Spotlight on Nicolas Party

Spotlight on Nicolas Party

In 2013, Nicolas Party was "totally stunned" upon viewing a Picasso pastel at the Fondation Beyeler. Kat Lukacher, Head of Online Sales, describes this and the other influences informing the Swiss artist's distinctive portraiture.

In 2013, Nicolas Party was "totally stunned" upon viewing a Picasso pastel at the Fondation Beyeler. Kat Lukacher, Head of Online Sales, describes this and the other influences informing the Swiss artist's distinctive portraiture.

Nicolas Party Portrait with a Mustache, 2013

There's a big traffic jam of images in my head, they're calling out, 'Hey, look at me,' 'I'm good; what about me?'
— Nicolas Party

Nicolas Party's dazzling paintings and works on paper pop with vibrant coloration and simplistic, surrealist forms. A fusion of Magritte meets de Chirico, Swiss-born Nicolas Party has described his childhood as "fantastic," growing up amidst small Swiss villages and stunning panoramic mountain ranges.

Party's inspiration does not come from the view out of his window, the bowl of fruit on his table or a real-life fleshy model; instead, the artist explained in a 2016 interview with Artspace's Loney Abrans, his "inspiration comes mainly from images of what I want to represent. For instance, my portraits are inspired by other portraits and the history of representing the face. It's the same for trees. Looking at nature is not part of my creative process—instead I'm inspired by drawings of trees, which could be illustration, art, photography…anything, actually."

In the present lot from online sale Summer School, a portrait of sorts depicts a man with a curly cue mustache, part Salvador Dalí, part cartoon villain. The man's face is smooth and round, calling upon classical sculpture. In the same year this work was created, 2013, Party was "totally stunned" upon viewing Picasso's portrait Tête de Femme in an exhibition at the Foundation Beyeler, exclaiming, "Oh, my God! I want exactly that." Upon purchasing the postcard reproduction, he explains that that image has been "the source of all the faces I've made since"—as he was quoted in Dodie Kazanjian's "Party Time," Vogue, June 2018.

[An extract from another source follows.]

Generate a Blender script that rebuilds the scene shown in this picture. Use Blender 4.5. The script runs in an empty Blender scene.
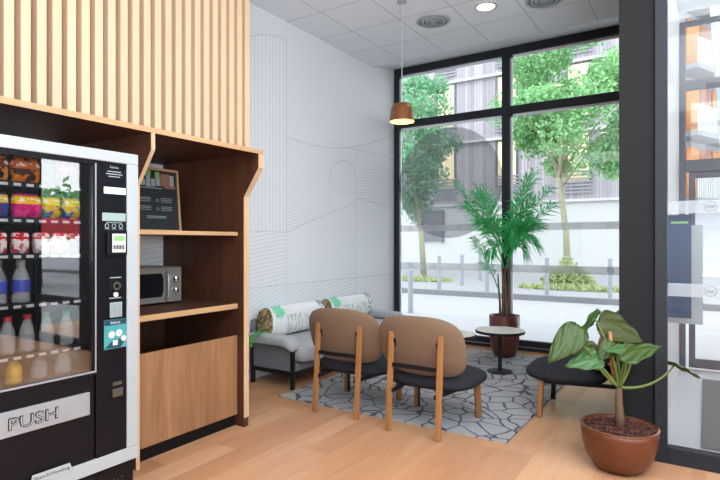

Pablo Picasso Tête de femme, 1921 © Fondation Beyeler, Riehen/Basel, Sammlung Beyeler

Party, represented by gallery Xavier Hufkens in Brussels, has had an impressive past few years which include solo exhibitions like Magritte Parti at the Magritte Museum in Brussels in 2018, Nicolas Party: Speakers at Modern Art in Oxford in 2017 and Sunrise, Sunset at the Hirshhorn Museum and Sculpture Garden in Washington, D.C.